Using a combination of physical and digital elements to spread awareness is most effective. Some common event marketing assets include:

  • Custom event websites: Start building the attendee experience before your event begins with a pre-event website attendees can use to access everything they need.
  • Strong email invitations: When potential attendees feel personally called to an event, they’re more likely to engage with your offerings. That’s why sending personalized, visually appealing email invitations are essential for building anticipation for your event. 
  • Social media campaigns: Post fun reminders, teasers and giveaways to your social media pages and stories to build up excitement among your followers. Make sure to use the right tags so your posts get as much attention as possible.
  • Physical accessories: Offering free “swag” to attendees is a popular branding technique for all sorts of events. These accessories could include anything from branded enamel pins to T-shirts to dog toys — it all depends on your target audience.
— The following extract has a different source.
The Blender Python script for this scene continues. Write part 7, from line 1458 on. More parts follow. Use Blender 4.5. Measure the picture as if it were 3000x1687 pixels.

11. Gather Feedback and Evaluate Success

Attendee feedback helps you evaluate whether your event was truly successful. It can also be invaluable in determining how to make your next event even better. Sending follow-up surveys via email is a simple yet effective way to gauge how successful your event was. Keep the survey brief and send it out right away to maximize responses. Some questions you might ask include:

  • How was your overall experience?
  • Did you find the venue accessible?
  • How were the food and beverage options?
  • Would you attend another event with us?
  • What about the event could be improved?
  • What were your favorite and least favorite parts of the day?

Include event pictures and videos in your survey to help attendees remember key details of the event, like speaker names and panel discussions. It’s also important to add a Thank You page at the end of your survey to let the attendee know you appreciate their time. You can add links to event or company content to this page to help keep your brand top-of-mind even after submitting the survey.

Why Thorough Corporate Conference Planning Is Important

Careful planning is a vital part of ensuring your event goes smoothly. While hosting an event with minimal preparation is possible, a lack of conference program development often leads to significant difficulties.

So whether you’re launching an exciting new product or celebrating your company’s 50th anniversary, taking a proactive approach to event planning is best. Starting early helps ensure you can book the suppliers and speakers you want, secure a good venue and keep costs low. It also gives you plenty of time to build awareness for your event, which increases your chances of success.